**PROBLEM DETAILS**
Write out the opening lines of the data word for word, up to and including the line with "col = sc.collection", and leave every picture and every later line out.

----

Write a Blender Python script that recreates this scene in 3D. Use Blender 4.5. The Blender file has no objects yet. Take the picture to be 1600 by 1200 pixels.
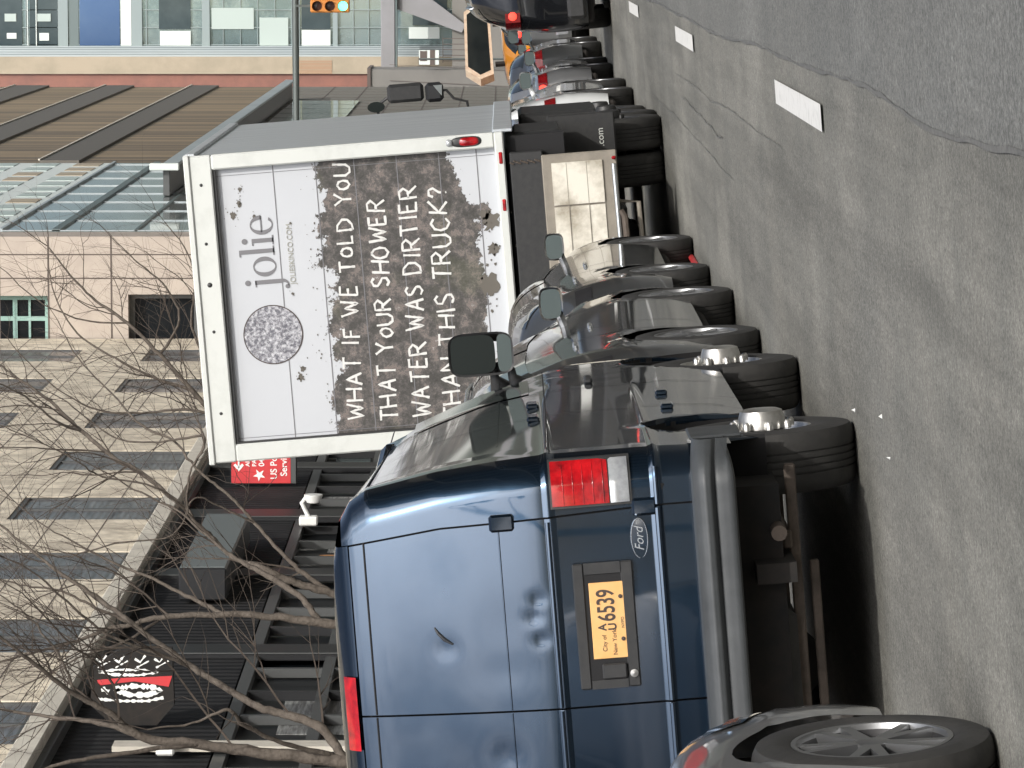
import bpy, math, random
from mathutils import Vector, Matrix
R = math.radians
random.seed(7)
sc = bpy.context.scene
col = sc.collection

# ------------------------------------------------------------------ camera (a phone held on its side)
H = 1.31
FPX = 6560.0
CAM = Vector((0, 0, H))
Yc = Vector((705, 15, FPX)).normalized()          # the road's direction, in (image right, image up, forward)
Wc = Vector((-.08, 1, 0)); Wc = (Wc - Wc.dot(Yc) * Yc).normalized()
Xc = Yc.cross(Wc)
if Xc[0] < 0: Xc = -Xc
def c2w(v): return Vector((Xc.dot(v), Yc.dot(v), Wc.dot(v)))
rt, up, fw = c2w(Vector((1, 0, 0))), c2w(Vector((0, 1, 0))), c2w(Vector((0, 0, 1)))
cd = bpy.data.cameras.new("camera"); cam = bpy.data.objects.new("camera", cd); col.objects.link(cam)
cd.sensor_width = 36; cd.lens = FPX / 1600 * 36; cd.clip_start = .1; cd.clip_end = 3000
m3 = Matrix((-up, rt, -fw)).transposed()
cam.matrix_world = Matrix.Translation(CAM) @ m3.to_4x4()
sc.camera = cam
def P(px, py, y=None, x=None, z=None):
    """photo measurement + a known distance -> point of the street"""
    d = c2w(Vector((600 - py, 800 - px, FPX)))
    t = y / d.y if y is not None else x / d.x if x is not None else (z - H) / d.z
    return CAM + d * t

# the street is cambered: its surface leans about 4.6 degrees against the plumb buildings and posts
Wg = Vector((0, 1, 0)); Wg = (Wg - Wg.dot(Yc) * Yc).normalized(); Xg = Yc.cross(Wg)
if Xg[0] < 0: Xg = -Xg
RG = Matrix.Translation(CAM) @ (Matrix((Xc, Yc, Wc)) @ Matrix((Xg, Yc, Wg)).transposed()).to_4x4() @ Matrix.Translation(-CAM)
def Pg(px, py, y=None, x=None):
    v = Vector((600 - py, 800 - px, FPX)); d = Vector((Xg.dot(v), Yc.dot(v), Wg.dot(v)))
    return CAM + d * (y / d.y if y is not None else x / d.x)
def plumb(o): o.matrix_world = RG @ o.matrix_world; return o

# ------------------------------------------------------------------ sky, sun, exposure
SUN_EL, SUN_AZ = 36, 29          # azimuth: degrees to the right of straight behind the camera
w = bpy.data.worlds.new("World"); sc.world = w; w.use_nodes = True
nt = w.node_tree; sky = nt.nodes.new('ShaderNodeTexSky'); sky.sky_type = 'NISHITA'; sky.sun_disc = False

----

**TASK OUTPUT**
Write a Blender Python script that recreates this scene in 3D. Use Blender 4.5. The Blender file has no objects yet. Take the picture to be 1600 by 1200 pixels.
import bpy, math, random
from mathutils import Vector, Matrix
R = math.radians
random.seed(7)
sc = bpy.context.scene
col = sc.collection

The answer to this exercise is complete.